What has Greenwich to do with slavery? Britain remembers its history of abolition but until very recently had largely forgotten its centuries of involvement in transatlantic slavery.  Now that this amnesia is increasingly being challenged in today’s cultural wars, it is important that all of us can access and assess the historical evidence. This talk by Dr. Nick Draper sets out how the global system of slavery came home to the streets and houses of Greenwich, and how the local history of Greenwich expresses the area’s connections to the wider world of enslavement and colonialism. It draws on the work of the Legacies of British Slave-ownership at UCL and showcases the database built by that project that is open for all to use.

Dr. Nick Draper has worked on British slave-ownership for 15 years. He was the co-founder and the first Director of the Centre for the Study of the Legacies of British Slave-ownership at University College London until his retirement in 2019. His book The Price of Emancipation (CUP, 2010) won the Royal Historical Society's Whitfield Prize and was shortlisted for the Frederick Douglass Prize. The television series Britain's Forgotten Slave-owners that he made with the BBC in 2015 won a BAFTA. Prior to his work in academia he was a banker in the City for 25 years.  


Richard Griffiths
St Alfege & Southwark Cathedral

Richard Griffiths the distinguished heritage architect gave a talk by Zoom on January 11th to the Society about the restoration of St Alfege Church and Southwark Cathedral, on both of which projects he had been personally involved.

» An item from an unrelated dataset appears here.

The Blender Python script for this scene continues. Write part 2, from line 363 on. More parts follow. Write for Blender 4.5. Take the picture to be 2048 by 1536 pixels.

All of us will be aware of the splendid restoration and cleaning of the external fabric of St Alfege but through the talk we were able to see into the roof space after the war damage had been rectified, to explore the crypt which is shortly to be re-opened, and to note the great improvements to the Churchyard and the opening up of the Church as part of the Heart of Greenwich project.  It was fascinating to see some of Hawksmoor’s sketches indicating how this thinking developed in relation to the design of the East front of the Church.

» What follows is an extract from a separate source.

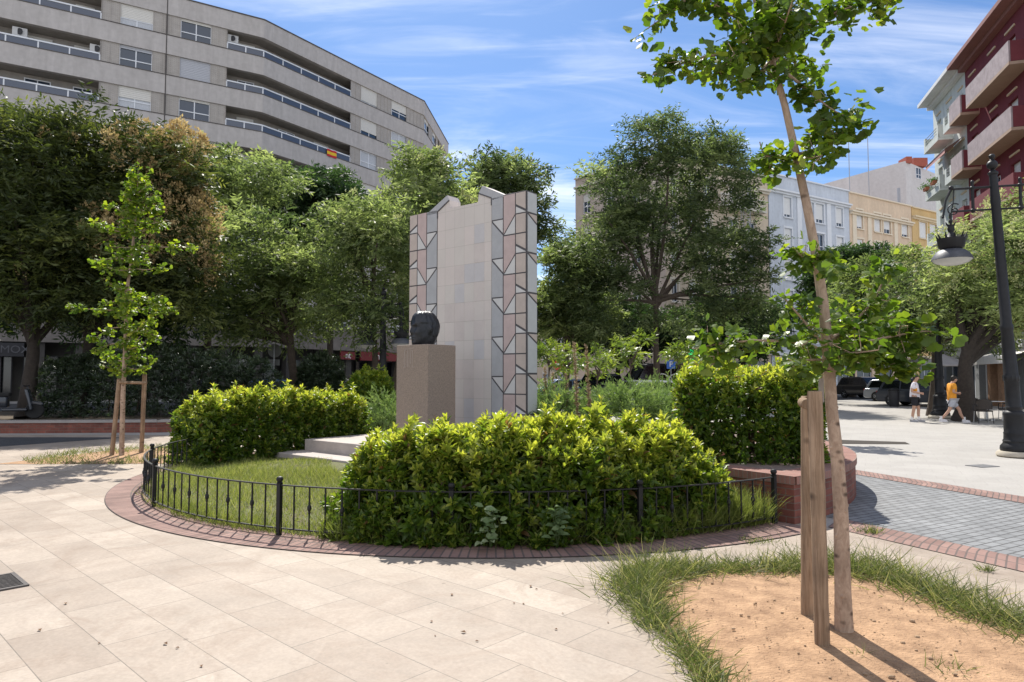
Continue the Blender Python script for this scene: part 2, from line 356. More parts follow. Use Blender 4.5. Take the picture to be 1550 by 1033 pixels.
def panicles(name, m, pts, rs, parent, origin, ln=.35, k=42, size=.07, up=.9):
    n = len(pts); A = nrm(rs.normal(size=(n, 3)) * .5 + np.array([0, 0, up]))
    t = rs.uniform(0, 1, (n, k)); rad = (1 - t) * .42 * ln + .03
    o = nrm(rs.normal(size=(n, k, 3))) * rad[:, :, None]
    P = np.array(pts)[:, None] + A[:, None] * (t * ln)[:, :, None] + o
    D = o + A[:, None] * .1 + rs.normal(size=(n, k, 3)) * .05
    L = size * rs.uniform(.6, 1.4, n * k)
    return leaf_mesh(name, m, P.reshape(-1, 3), D.reshape(-1, 3), rs.normal(size=(n * k, 3)), L, L * .5, T_QUAD, np.repeat(rs.normal(.5, .2, n), k) + rs.normal(0, .1, n * k), parent, origin)
def trunk_mesh(name, m, base, fork, r0, targets, rs, parent, origin, n=9, lean=None):
    b = MB(origin); base = Vector(base); fork = Vector(fork); pts = []; rad = []
    for i in range(9):
        t = i / 8; p = base.lerp(fork, t) + Vector((math.sin(t * 5 + r0 * 40) * r0 * .35 * t, 0, 0)); pts.append(p)
        rad.append(r0 * (1.0 - .42 * t) * (1.35 if i == 0 else 1.1 if i == 1 else 1))
    b.tube(pts, rad, n)
    for tg in targets:
        tg = Vector(tg); s = base.lerp(fork, rs.uniform(.82, 1.0)); mid = s.lerp(tg, .5) + Vector((rs.normal() * .25, rs.normal() * .25, (tg - s).length * .06)); q = []; rr = []
        for i in range(7):
            t = i / 6; q.append(s.lerp(mid, t).lerp(mid.lerp(tg, t), t)); rr.append(r0 * .5 * (1 - t) ** .8 + .012)
        b.tube(q, rr, 6)
    return b.build(name, m, parent, smooth=True)

def hedge_points(rs, path, hw, h, z0, p, n, lump=.06, depth=.25):
    """points + outward normals on a lumpy super-ellipsoid swept along a plan path"""
    path = np.array(path, float)[:, :2]; seg = np.linalg.norm(np.diff(path, axis=0), axis=1); cum = np.concatenate([[0], np.cumsum(seg)]); Lh = cum[-1] / 2
    dims = np.array([Lh, hw, h]); Aw = np.array([2 * hw * h, 2 * Lh * h * 2 / 2, 2 * Lh * 2 * hw / 2]); Aw = Aw / Aw.sum()
    f = rs.choice(3, n, p=Aw); q = rs.uniform(-1, 1, (n, 3)); q[:, 2] = rs.uniform(0, 1, n)
    sgn = rs.choice([-1, 1], n)
    q[np.arange(n), f] = np.where(f == 2, 1, sgn)
    k = (np.abs(q) ** p).sum(1) ** (1 / p); q = q / k[:, None]
    g = np.sign(q) * np.abs(q) ** (p - 1) / dims
    sc = 1 - rs.uniform(0, 1, n) ** 1.6 * depth
    loc = q * dims
    def mapp(lc):
        s = np.clip(lc[:, 0] + Lh, 0, 2 * Lh)
        x = np.interp(s, cum, path[:, 0]); y = np.interp(s, cum, path[:, 1])
        i = np.clip(np.searchsorted(cum, s) - 1, 0, len(seg) - 1); d = (path[i + 1] - path[i]) / seg[i][:, None]
        nv = np.stack([-d[:, 1], d[:, 0]], 1)
        ex = (lc[:, 0] + Lh - s)[:, None] * d
        return np.column_stack([x + nv[:, 0] * lc[:, 1] + ex[:, 0], y + nv[:, 1] * lc[:, 1] + ex[:, 1], z0 + lc[:, 2]]), d, nv
    P, d, nv = mapp(loc * sc[:, None])
    g = nrm(g); Nw = np.column_stack([d * g[:, :1] + nv * g[:, 1:2], g[:, 2]]); Nw = nrm(Nw)
    P = P + Nw * (fbm(P, 3.5, 5) * lump + fbm(P, 9, 8) * lump * .5)[:, None]
    P[:, 2] = np.maximum(P[:, 2], z0 + .02)
    return P, Nw, sc
def shoot_leaves(rs, P, Nw, nl, L, up=.6, spread=1.0, tone=(.35, .2), fresh=None, stem=.012):
    n = len(P); A = nrm(Nw * .7 + np.array([0, 0, up]) + rs.normal(size=(n, 3)) * .35)
    a = nrm(np.cross(A, rs.normal(size=(n, 3)))); b = np.cross(A, a)
    i = np.arange(nl); az = i * 2.4 + rs.uniform(0, 6.28, (n, 1)); el = (.35 + .95 * i / nl) * spread + rs.normal(0, .15, (n, nl))
    D = A[:, None] * np.cos(el)[..., None] + (a[:, None] * np.cos(az)[..., None] + b[:, None] * np.sin(az)[..., None]) * np.sin(el)[..., None]
    pos = P[:, None] - A[:, None] * (i * stem)[None, :, None]
    Nn = A[:, None] * np.sin(el)[..., None] - (D - A[:, None] * (D * A[:, None]).sum(-1, keepdims=True)) * .8 + rs.normal(size=(n, nl, 3)) * .2
    f = rs.uniform(0, 1, n) if fresh is None else fresh
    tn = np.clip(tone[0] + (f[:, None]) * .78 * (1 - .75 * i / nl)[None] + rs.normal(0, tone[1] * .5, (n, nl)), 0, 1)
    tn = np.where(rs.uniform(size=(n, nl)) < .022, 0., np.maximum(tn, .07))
    ll = L * np.clip(rs.normal(1, .16, (n, 1)), .6, 1.4) * (.55 + .6 * (i / nl) ** .6)[None] * rs.uniform(.75, 1.25, (n, nl))
    return pos.reshape(-1, 3), D.reshape(-1, 3), Nn.reshape(-1, 3), ll.ravel(), tn.ravel()
def skin_mesh(name, J, E, m, parent, sub=2):
    ks = list(J); ix = {k: i for i, k in enumerate(ks)}
    me = bpy.data.meshes.new(name); me.from_pydata([J[k][0] for k in ks], [(ix[a], ix[b]) for a, b in E], [])
    o = bpy.data.objects.new(name, me); COL.objects.link(o); o.modifiers.new('s', 'SKIN'); sv = me.skin_vertices[0].data
    for k in ks:
        r = J[k][1]; sv[ix[k]].radius = r if hasattr(r, '__len__') else (r, r)
    sv[0].use_root = True
    sm = o.modifiers.new('u', 'SUBSURF'); sm.levels = sub; sm.render_levels = sub
    dg = bpy.context.evaluated_depsgraph_get(); dg.update()
    nm = bpy.data.meshes.new_from_object(o.evaluated_get(dg)); bpy.data.objects.remove(o)
    nm.materials.clear(); nm.materials.append(m); nm.polygons.foreach_set('use_smooth', [True] * len(nm.polygons)); nm.name = name
    return link(name, nm, parent)
def text_mesh(name, s, size, m, parent, loc, rot, depth=.02, sx=1):
    c = bpy.data.curves.new(name, 'FONT'); c.body = s; c.size = size; c.extrude = depth; c.align_x = 'CENTER'; c.align_y = 'CENTER'
    o = bpy.data.objects.new(name, c); COL.objects.link(o); dg = bpy.context.evaluated_depsgraph_get(); dg.update()
    me = bpy.data.meshes.new_from_object(o.evaluated_get(dg)); bpy.data.objects.remove(o); me.materials.clear(); me.materials.append(m)
    t = link(name, me, parent); t.location = loc; t.rotation_euler = rot; t.scale = (sx, 1, 1); return t

# ================================================================== THE SETTING
travertine = brickmat('travertine', (.40, .335, .275), (.32, .262, .212), (.17, .145, .12), .86, .385, .0032, 'Object', 43, .37, .20, 1.6, .10, .6, ((.25, .19, .145), 1.5, .85), 2, loc=(.1, .13))
concrete_slab = brickmat('concrete_slab', (.36, .342, .32), (.345, .328, .305), (.31, .295, .275), .42, .42, .006, 'Object', 28, .5, .14, .8, .06, .75, ((.30, .28, .26), .9, .45))
grey_paver = brickmat('grey_paver', (.25, .255, .26), (.20, .205, .21), (.085, .085, .085), .21, .105, .009, 'Object', -30, .5, .25, 1.5, .35, .85)
red_border = brickmat('red_border', (.30, .19, .16), (.22, .135, .115), (.13, .10, .09), .085, .27, .009, 'UV', 0, 0, .3, 2.5, .35, .85)
brick = brickmat('brick', (.25, .085, .06), (.16, .058, .045), (.17, .12, .10), .25, .078, .006, 'UV', 0, .5, .35, 4, .5)
asphalt = mat('asphalt', (.055, .055, .058), .9, .3, 5, .3, 120)
dirt = mat('dirt', (.42, .265, .155), .95, .3, 6, 1.0, 45, var2=(.22, .128, .072))
soil = mat('soil', (.10, .075, .05), .95, .4, 6, .6, 30)

def sheet(name, poly, z, m, kind='structure'):
    b = MB(); b.face([(x, y, z) for x, y in (poly if sum(poly[i][0] * poly[(i + 1) % len(poly)][1] - poly[(i + 1) % len(poly)][0] * poly[i][1] for i in range(len(poly))) > 0 else poly[::-1])])
    return tag(b.build(name, m), kind=kind)
sheet('ground', [(-400, -60), (400, -60), (400, 700), (-400, 700)], 0, concrete_slab)
sheet('paving', [(-30, -8), (14, -8), (9, -2), (6.6, 1.0), (4.32, 5.76), (3.6, 7.24), (3.3, 7.8), (1, 14), (-3, 19.4), (-30, 19.4)], .004, travertine)
sheet('paver_path', [(3.0, 9.2), (3.97, 7.63), (4.64, 6.18), (6.9, 1.4), (9.6, 1.0), (6.65, 8.87), (5.79, 11.5), (5.0, 13.4)], .004, grey_paver)
sheet('asphalt_path', [(-30, 14.2), (-12.2, 15.9), (-10.4, 18.6), (-30, 18.9)], .008, asphalt)
sheet('road', [(-60, 26.5), (-14, 35.0), (-6, 41), (9, 45.5), (24, 49.5), (60, 70), (60, 80), (23, 58), (2, 58), (-10, 52), (-22, 45), (-60, 33)], .004, asphalt)
def strip_uv(name, near, far, z, m):
    b = MB(); u = 0
    for i in range(len(near) - 1):
        L = (Vector(near[i + 1]) - Vector(near[i])).length
        b.face([(*near[i], z), (*near[i + 1], z), (*far[i + 1], z), (*far[i], z)], [(u, 0), (u + L, 0), (u + L, .54), (u, .54)]); u += L
    return tag(b.build(name, m), kind='structure')
strip_uv('path_border', [(3.45, 7.55), (3.6, 7.24), (4.32, 5.76), (6.6, 1.0)], [(3.8, 8.0), (3.97, 7.63), (4.64, 6.18), (6.9, 1.4)], .010, red_border)
strip_uv('path_border', [(5.0, 13.4), (5.79, 11.5), (6.65, 8.87), (9.4, 0.9)], [(5.3, 13.6), (6.06, 12.1), (7.02, 9.36), (9.9, 1.0)], .010, red_border)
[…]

As Richard observed Southwark Cathedral is only a short rail journey from Greenwich, and having heard Richard talk about the restoration there and seen the photos of what was achieved as part of the Millennium Project, many members will doubtless want to visit the Cathedral. The building of the new wing in such a sensitive and historic location must have created great challenges. But the end result seemed both beautiful and entirely appropriate. The “before” and “after” photographs showed what a transformative effect there has been to the setting of the Cathedral as  a result of the work of Richard and his team.

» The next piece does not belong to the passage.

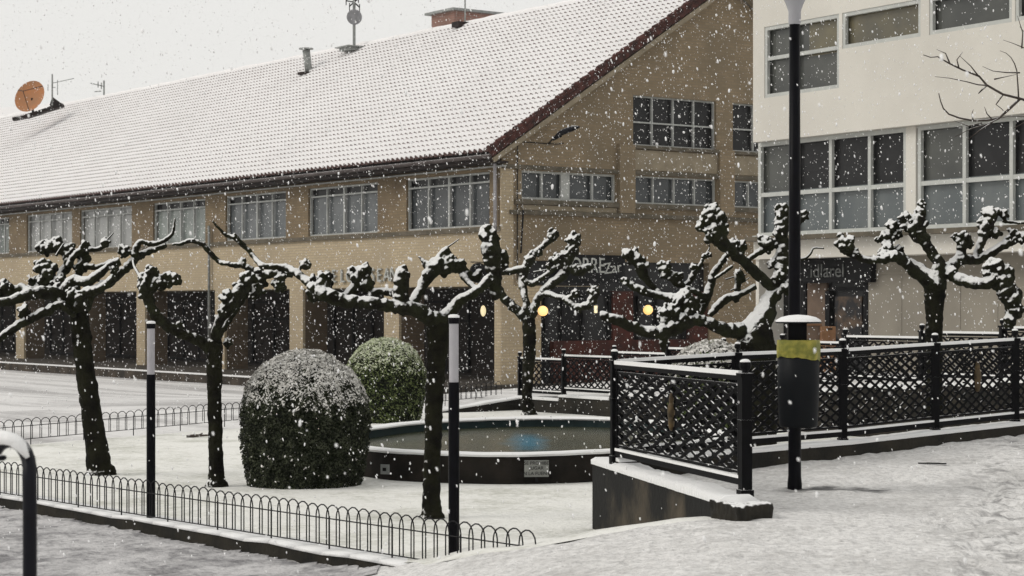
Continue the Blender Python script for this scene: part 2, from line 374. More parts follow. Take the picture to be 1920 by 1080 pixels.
def window(parent, pl, u0, u1, z0, z1, cols, rows, w=-.12, frame='frame_grey', fw=.06, back='blind_dark', glass=True, sill=True, name='window', thick=None, backs=None):
    """cols / rows: relative cut positions inside 0..1"""
    mb = MB(); u0, u1 = min(u0, u1), max(u0, u1)
    du, dz = u1 - u0, z1 - z0
    mb.pbox(pl, u0, u1, z0, z0 + fw, w - .05, w + .04); mb.pbox(pl, u0, u1, z1 - fw, z1, w - .05, w + .04)
    mb.pbox(pl, u0, u0 + fw, z0 + fw, z1 - fw, w - .05, w + .04); mb.pbox(pl, u1 - fw, u1, z0 + fw, z1 - fw, w - .05, w + .04)
    for c in cols:
        t = (thick or {}).get(c, fw)
        mb.pbox(pl, u0 + du * c - t / 2, u0 + du * c + t / 2, z0 + fw, z1 - fw, w - .045, w + .035)
    for r in rows: mb.pbox(pl, u0 + fw, u1 - fw, z0 + dz * r - fw / 2, z0 + dz * r + fw / 2, w - .04, w + .03)
    f = mb.build(name, frame, parent)
    if backs is None: backs = [(0, 1, 0, 1, back)]
    mats = []; g = MB()
    for a, b, c, d, m in backs:
        if m not in mats: mats.append(m)
        g.quad(pl.at(u0 + du * a, z0 + dz * c, w - .10), pl.at(u0 + du * b, z0 + dz * c, w - .10), pl.at(u0 + du * b, z0 + dz * d, w - .10), pl.at(u0 + du * a, z0 + dz * d, w - .10), mats.index(m))
    g.build('pane', [glossy(m) for m in mats], f)
    if sill:
        MB().pbox(pl, u0 - .1, u1 + .1, z0 - .12, z0 - .005, w - .05, .12).build('sill', 'concrete_snow', f)
    return f
_gl = {}
def glossy(m):                       # what one sees through the pane, behind a reflecting surface
    if m in _gl: return _gl[m]
    g = M[m].copy(); g.name = 'pane_' + m; bs = g.node_tree.nodes['Principled BSDF']
    bs.inputs['Roughness'].default_value = .5; bs.inputs['Coat Weight'].default_value = .25 if m == 'interior' else .7; bs.inputs['Coat Roughness'].default_value = .03
    _gl[m] = g; return g
M['concrete_snow'] = mat('snowy_sill', (.14, .12, .09), .8, (.09, .08, .06), 3, snow=(.6, .9, 20, .4))
def text(s, loc, right, normal, size, m, parent, name, ext=.01, align='CENTER', sx=1):
    c = bpy.data.curves.new(name, 'FONT'); c.body = s; c.size = size; c.extrude = ext; c.align_x = align; c.align_y = 'CENTER'
    o = bpy.data.objects.new(name + '_tmp', c); COL.objects.link(o); c.materials.append(M[m])
    bpy.context.view_layer.update(); me = bpy.data.meshes.new_from_object(o.evaluated_get(bpy.context.evaluated_depsgraph_get()))
    bpy.data.objects.remove(o); o = bpy.data.objects.new(name, me); COL.objects.link(o)
    o.parent = parent; off = wloc(parent) if parent else Vector((0, 0, 0))
    up = normal.cross(right).normalized()
    mt = Matrix((right.normalized() * sx, up, normal.normalized())).transposed().to_4x4(); mt.translation = Vector(loc) - off
    o.matrix_local = mt; return o

# ------------------------------------------------------------------ terrain
def interp(x, tab):
    if x <= tab[0][0]: return tab[0][1]
    for (a, b), (c, d) in zip(tab, tab[1:]):
        if x <= c: return b + (d - b) * (x - a) / (c - a)
    return tab[-1][1]
def sst(t): t = max(0, min(1, t)); return t * t * (3 - 2 * t)
GZ = -.55
K0 = Vector((-.84, 16.5)); KD = Vector((-.6247, .7809)); KN = Vector((.7809, .6247))
FORE = [(-4, -.66), (-1.9, -.665), (-1.3, -.62), (-.84, -.52), (-.41, -.36), (.18, -.235), (.61, -.155), (.98, -.094), (1.6, -.02), (2.5, 0)]
CREST = [(-.84, 16.4), (-.41, 15.75), (.18, 15.35), (1.8, 15.4)]
def fore_z(x, y):
    z = interp(x, FORE)
    if x > 0 and y > 17.6: z += .047 * (y - 17.6) * sst(x / 2)
    z = z * (1 - sst((14.2 - y) / 4.5))
    return z + .014 * noise.noise(Vector((x * 1.3, y * 1.3, 0))) + .024 * noise.noise(Vector((x * 3.1, y * 3.1, 4))) + .020 * noise.noise(Vector((x * 6.5, y * 6.5, 8)))
def garden_z(x, y):
    z = GZ + .02 * noise.noise(Vector((x * .6, y * .6, 3)))
    if x > -1.2:
        yc = interp(x, CREST); t = sst((y - yc) / 3.6)
        z = fore_z(x, min(y, yc)) * (1 - t) + z * t if y > yc else fore_z(x, y)
    return z
SP = [(-9.5, 28, -.62), (-7.8, 30.8, -.58), (-4.86, 35.6, -.57), (-1.9, 40.6, -.56), (.17, 42.2, -.27), (2, 39.5, -.15), (4, 36.5, 0), (6, 33.6, .18), (8, 30.8, .33), (12, 25, .4),
      (-3, 61.5, -1.12), (-12, 66, -1.2), (-9.5, 68.5, -1.2), (-15, 75.5, -1.2), (-21, 84, -1.2), (-30, 96, -1.2), (-42, 113, -1.2), (-5.5, 64, -1.18), (-15, 52, -1.05), (-12, 42, -.85), (-20, 40, -.95), (8, 55, -.3), (4, 60, -.8), (6, 47, .1), (12, 42, .2), (-40, 60, -1.3), (-30, 28, -.8), (30, 30, .4), (60, 30, .4), (40, 60, 0), (-2, 52, -.75)]
def street_z(x, y):
    sw = sz = 0
    for a, b, c in SP:
        w = 1 / ((x - a) ** 2 + (y - b) ** 2 + .3) ** 1.6; sw += w; sz += w * c
    return sz / sw
def terrain(name, poly, zf, m, step, xr, yr, label=None, foot=None):
    vs = [Vector(p) for p in poly]; n = len(vs)
    def inside(x, y):
        c = False; j = n - 1
        for i in range(n):
            if (vs[i].y > y) != (vs[j].y > y) and x < (vs[j].x - vs[i].x) * (y - vs[i].y) / (vs[j].y - vs[i].y) + vs[i].x: c = not c
            j = i
        return c
    pts = list(vs)
    # fine boundary
    edges = []; pts = []
    for i in range(n):
        a, b = vs[i], vs[(i + 1) % n]; k = max(1, int((b - a).length / (step * 2)))
        if (b - a).length > 60: k = 6
        for q in range(k): pts.append(a.lerp(b, q / k))
    nb = len(pts); face = [list(range(nb))]
    y = yr[0]
    while y < yr[1]:
        st = step * max(1, (y - 8) / 14) if y > 8 else step * 2
        x = xr[0]
        while x < xr[1]:
            st2 = st * (1 if abs(x) < y * .3 + 2 else 4)
            xx, yy = x + random.uniform(-.2, .2) * st, y + random.uniform(-.2, .2) * st
            if inside(xx, yy): pts.append(Vector((xx, yy)))
            x += st2
        y += st
    r = delaunay_2d_cdt(pts, [], face, 1, 1e-4)
    mb = MB(); mb.add([(v.x, v.y, zf(v.x, v.y)) for v in r[0]], [tuple(f) for f in r[2]])
    o = mb.build(name, m, smooth=True); return tag(o, label, kind='structure')
P2 = Vector((1.81, 15.62)); P1 = Vector((.957, 18.8)); WE = Vector((.905, 19.5)); P3a = Vector((2.14, 19.1)); P5 = Vector((5.52, 22.1)); P9 = P5 + (P5 - P3a).normalized() * 22
HB0, HB1 = Vector((-9.5, 28.03)), Vector((-.2, 43.2))        # hoop fence beyond the lawn
RW0, RW1, RW2 = Vector((-1.9, 40.55)), Vector((.17, 42.0)), Vector((9.4, 28.2))
crest = [Vector((x, interp(x, CREST))) for x in (-.7, -.41, 0, .18, .6, 1.1, 1.5)]
KF = K0 + KD * 40
pave_poly = [KF, K0 + KN * .05] + crest + [P2 + Vector((.0, -.15)), P2, P1, P3a, P5, P9, Vector((60, 41)), Vector((60, -20)), Vector((-60, -20)), Vector((-60, 47))]
def footz(x, y):
    z = fore_z(x, y)
    for fx, fy, a in FEET:
        dx, dy = x - fx, y - fy; c, s = cos(a), sin(a); u, v = dx * c + dy * s, -dx * s + dy * c
        q = (u / .16) ** 2 + (v / .07) ** 2
        if q < 2: z -= .055 * max(0, 1 - q / 2)
    return z
FEET = []
for i in range(26):
    t = i / 25; FEET.append((2.85 + 1.7 * t + (.12 if i % 2 else -.12), 12.0 + 6.5 * t, 1.2 + random.uniform(-.3, .3)))
for i in range(10): FEET.append((3.6 + random.uniform(-.8, .9), 12.3 + random.uniform(0, 4), random.uniform(.5, 2)))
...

I am glad that there was such a good turnout of members to listen to a fascinating and well informed  talk about 2 such significant historical restorations. I hope that members of the Society might consider buying Richard’s book about his restoration work, available at £20.

Tim Barnes



Professor Jane Harrington

Professor Jane Harrington joined the University of Greenwich as Vice-Chancellor in December 2019. She is passionate about education and about the power of partnerships to transform young people’s lives and to provide skills into the regional economy. Jane has worked in Higher Education for over 28 years and her specific interests include teaching excellence, the student experience, widening access into higher education and social mobility and improving partnership working across the business, community and university sectors.


Dr Kevin Fewster
A Fine Retreat

2021 is the 250th anniversary of Capt. James Cook’s triumphal return to England at the end of the first of his three epic voyages around the world. Few people realise that the Yorkshire-born Cook had close links, professional and personal, with Greenwich and East London. This talk explores Cook’s many connections with our neighbourhood and the impact they had on his career and life.

Dr Kevin Fewster was Director of Royal Museums Greenwich between 2007-2019 and the Australian National Maritime Museum in Sydney from 1989-2000. An Australian by birth Kevin has, perhaps unsurprisingly, been interested in Cook for many years. His talk draws extensively on the superb collections of Cook materials held by RMG.